* **Work instructions**:
Below are records; please set down exactly the lines from the first through the one containing "random.seed(4)".

* **Record excerpts**:
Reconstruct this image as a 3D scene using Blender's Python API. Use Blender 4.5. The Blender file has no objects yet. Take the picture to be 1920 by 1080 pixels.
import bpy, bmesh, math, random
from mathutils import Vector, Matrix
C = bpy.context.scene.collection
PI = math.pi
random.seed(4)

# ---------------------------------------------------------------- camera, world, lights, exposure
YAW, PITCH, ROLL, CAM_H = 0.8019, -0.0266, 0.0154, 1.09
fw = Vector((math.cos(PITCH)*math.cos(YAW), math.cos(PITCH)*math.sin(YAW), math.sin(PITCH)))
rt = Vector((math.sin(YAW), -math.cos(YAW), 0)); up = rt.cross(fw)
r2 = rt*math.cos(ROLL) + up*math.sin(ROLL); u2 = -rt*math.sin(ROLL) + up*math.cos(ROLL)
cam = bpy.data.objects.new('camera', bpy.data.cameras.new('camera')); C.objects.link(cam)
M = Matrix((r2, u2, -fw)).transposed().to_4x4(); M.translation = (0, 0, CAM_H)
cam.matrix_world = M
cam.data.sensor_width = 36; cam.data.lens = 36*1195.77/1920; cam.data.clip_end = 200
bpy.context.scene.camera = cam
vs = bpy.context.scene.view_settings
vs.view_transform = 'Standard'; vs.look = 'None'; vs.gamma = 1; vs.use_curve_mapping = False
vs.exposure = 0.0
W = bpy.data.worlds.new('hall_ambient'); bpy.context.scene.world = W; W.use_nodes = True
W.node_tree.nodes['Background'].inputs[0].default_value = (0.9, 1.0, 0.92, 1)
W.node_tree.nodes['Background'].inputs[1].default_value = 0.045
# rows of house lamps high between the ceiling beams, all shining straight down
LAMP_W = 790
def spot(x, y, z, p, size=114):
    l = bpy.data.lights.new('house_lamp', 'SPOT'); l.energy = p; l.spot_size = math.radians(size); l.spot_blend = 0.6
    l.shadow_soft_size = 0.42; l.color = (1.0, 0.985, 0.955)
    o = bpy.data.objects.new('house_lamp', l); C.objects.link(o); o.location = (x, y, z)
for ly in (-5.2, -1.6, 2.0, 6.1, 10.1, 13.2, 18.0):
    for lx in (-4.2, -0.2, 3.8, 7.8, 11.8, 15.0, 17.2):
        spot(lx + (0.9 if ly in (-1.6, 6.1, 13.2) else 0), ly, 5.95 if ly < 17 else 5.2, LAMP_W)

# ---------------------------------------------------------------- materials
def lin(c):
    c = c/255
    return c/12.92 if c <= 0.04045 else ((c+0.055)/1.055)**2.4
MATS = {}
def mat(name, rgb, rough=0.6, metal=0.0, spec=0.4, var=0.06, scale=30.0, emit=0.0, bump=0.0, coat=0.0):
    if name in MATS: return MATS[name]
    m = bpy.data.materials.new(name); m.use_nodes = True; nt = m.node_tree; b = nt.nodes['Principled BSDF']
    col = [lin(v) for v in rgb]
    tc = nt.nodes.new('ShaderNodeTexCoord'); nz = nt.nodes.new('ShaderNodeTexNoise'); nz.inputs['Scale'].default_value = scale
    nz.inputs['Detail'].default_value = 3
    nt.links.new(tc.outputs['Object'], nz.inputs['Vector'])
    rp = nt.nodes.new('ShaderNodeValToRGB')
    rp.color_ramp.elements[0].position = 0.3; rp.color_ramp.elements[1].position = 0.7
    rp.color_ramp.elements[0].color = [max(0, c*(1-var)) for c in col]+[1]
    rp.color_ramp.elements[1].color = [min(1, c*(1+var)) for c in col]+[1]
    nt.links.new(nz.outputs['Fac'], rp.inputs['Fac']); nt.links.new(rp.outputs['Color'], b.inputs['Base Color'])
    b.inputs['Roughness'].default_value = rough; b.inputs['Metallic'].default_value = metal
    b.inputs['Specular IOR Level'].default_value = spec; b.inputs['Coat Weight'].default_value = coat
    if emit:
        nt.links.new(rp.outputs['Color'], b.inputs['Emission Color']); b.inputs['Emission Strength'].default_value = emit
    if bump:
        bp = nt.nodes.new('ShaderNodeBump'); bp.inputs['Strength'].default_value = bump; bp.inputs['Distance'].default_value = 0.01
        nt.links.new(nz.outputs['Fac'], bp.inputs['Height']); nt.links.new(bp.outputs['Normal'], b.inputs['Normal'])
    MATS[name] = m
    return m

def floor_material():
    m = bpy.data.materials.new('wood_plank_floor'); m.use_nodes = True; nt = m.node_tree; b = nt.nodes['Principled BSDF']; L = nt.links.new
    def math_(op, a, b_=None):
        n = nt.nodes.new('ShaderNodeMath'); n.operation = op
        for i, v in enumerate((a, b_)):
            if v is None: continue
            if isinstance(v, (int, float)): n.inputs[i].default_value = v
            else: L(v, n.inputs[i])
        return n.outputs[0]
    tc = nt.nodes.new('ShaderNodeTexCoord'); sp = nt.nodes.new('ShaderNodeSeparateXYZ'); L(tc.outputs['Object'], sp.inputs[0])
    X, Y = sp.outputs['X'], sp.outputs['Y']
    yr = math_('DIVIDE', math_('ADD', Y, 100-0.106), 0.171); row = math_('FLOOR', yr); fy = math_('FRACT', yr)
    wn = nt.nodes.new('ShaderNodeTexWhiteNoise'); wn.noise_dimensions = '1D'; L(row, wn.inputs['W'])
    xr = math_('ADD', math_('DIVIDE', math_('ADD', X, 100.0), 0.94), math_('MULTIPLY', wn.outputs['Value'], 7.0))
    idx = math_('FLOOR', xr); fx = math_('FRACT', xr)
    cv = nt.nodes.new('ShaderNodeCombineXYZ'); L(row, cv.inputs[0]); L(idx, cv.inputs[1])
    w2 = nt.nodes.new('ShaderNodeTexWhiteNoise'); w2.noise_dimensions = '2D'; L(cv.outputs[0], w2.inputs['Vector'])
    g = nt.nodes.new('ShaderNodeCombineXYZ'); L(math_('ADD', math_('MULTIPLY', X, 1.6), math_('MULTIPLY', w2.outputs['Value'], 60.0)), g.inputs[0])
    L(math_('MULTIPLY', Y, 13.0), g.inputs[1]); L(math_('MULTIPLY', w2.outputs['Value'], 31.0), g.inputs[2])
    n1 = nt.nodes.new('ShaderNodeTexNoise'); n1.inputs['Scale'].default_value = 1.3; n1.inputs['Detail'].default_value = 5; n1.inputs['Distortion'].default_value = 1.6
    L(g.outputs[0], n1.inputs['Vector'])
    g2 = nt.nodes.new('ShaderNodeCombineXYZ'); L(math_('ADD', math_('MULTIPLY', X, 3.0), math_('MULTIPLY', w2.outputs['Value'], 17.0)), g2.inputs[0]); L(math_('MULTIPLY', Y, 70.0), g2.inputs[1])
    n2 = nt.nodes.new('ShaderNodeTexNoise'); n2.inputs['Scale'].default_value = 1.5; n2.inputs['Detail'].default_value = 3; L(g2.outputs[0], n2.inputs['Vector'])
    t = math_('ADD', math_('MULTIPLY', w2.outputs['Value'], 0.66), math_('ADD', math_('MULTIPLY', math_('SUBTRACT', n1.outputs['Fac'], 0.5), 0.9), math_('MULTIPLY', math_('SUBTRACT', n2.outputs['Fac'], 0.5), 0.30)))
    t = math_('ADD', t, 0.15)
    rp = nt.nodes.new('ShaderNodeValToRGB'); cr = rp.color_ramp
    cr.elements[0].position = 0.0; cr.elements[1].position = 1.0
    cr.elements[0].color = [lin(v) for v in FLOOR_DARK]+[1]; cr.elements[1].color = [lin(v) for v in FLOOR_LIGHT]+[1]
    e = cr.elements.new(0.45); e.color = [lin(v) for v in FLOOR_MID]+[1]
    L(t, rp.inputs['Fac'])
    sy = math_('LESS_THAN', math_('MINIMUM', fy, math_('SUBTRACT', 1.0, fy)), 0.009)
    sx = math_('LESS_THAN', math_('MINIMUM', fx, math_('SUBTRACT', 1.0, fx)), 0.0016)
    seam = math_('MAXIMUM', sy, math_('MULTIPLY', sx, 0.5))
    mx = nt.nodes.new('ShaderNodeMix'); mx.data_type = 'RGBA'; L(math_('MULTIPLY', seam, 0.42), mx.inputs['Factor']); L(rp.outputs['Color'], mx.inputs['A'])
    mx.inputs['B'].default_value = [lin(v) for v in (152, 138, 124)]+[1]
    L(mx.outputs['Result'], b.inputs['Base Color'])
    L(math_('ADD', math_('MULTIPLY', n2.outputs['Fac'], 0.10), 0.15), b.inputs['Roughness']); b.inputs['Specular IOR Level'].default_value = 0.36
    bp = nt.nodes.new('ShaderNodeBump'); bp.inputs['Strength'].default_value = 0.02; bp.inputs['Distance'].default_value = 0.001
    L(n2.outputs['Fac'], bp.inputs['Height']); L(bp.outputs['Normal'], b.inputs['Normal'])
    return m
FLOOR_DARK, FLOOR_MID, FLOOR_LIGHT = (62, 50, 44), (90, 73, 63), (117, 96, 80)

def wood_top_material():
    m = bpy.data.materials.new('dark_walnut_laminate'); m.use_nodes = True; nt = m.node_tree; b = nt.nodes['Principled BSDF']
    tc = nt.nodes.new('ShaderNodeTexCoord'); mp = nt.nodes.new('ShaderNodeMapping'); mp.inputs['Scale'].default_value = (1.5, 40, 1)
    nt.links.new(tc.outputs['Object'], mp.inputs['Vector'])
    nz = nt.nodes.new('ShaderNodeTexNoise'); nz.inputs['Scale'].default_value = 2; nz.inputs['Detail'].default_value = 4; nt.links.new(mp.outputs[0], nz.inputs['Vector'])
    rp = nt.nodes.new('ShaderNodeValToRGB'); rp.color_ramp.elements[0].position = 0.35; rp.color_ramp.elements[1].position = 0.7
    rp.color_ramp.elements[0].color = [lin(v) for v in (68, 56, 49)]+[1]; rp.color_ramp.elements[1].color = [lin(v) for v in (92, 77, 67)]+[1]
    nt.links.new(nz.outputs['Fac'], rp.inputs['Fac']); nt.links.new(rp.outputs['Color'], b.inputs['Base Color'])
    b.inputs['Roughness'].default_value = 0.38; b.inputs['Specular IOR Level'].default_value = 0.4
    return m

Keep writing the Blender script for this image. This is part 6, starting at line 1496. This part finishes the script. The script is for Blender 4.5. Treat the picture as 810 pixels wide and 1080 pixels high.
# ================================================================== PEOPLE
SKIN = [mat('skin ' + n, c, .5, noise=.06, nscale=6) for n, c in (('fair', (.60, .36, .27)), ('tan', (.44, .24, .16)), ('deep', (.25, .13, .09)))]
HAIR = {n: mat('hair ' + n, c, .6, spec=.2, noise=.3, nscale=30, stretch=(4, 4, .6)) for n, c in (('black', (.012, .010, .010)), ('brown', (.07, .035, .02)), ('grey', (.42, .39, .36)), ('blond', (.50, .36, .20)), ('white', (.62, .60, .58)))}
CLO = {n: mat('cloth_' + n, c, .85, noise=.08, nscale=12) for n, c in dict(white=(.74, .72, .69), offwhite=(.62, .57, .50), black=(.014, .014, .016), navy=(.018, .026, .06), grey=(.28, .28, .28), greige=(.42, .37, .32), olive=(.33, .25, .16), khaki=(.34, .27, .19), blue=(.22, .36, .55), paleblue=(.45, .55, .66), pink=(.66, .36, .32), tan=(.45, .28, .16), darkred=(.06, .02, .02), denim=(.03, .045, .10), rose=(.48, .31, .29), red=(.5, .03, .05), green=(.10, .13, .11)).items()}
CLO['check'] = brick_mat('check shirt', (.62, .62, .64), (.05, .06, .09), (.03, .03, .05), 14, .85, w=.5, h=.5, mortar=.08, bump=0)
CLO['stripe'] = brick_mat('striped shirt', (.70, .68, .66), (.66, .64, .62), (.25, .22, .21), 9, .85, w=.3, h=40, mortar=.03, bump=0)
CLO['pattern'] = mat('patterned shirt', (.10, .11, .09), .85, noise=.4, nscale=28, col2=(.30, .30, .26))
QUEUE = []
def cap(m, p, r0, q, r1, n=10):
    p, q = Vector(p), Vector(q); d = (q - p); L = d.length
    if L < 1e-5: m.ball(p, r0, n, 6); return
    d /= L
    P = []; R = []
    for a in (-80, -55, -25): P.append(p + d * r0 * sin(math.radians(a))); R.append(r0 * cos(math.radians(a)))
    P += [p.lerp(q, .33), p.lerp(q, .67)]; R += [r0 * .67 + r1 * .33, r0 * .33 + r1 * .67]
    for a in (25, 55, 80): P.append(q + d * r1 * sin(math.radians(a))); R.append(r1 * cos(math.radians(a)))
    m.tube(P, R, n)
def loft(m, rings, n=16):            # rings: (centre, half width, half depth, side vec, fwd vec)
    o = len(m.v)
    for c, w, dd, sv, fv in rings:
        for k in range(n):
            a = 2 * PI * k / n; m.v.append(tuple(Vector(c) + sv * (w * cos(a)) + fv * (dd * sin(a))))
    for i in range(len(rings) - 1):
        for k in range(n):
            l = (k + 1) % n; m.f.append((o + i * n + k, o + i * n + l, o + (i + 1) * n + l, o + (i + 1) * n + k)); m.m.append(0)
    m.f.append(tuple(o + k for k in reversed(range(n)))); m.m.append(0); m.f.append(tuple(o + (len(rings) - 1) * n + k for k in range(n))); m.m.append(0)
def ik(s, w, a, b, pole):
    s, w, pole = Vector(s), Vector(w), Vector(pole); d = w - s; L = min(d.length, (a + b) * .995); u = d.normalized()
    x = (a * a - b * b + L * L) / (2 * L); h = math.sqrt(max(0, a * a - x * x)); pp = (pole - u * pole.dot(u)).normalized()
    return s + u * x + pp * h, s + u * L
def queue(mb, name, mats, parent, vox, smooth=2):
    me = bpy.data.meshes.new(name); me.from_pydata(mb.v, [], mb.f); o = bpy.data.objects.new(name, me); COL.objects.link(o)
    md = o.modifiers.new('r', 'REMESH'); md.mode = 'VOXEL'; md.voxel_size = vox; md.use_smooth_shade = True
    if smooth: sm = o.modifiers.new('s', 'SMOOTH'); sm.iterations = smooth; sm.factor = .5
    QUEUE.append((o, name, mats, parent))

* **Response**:
Reconstruct this image as a 3D scene using Blender's Python API. Use Blender 4.5. The Blender file has no objects yet. Take the picture to be 1920 by 1080 pixels.
import bpy, bmesh, math, random
from mathutils import Vector, Matrix
C = bpy.context.scene.collection
PI = math.pi
random.seed(4)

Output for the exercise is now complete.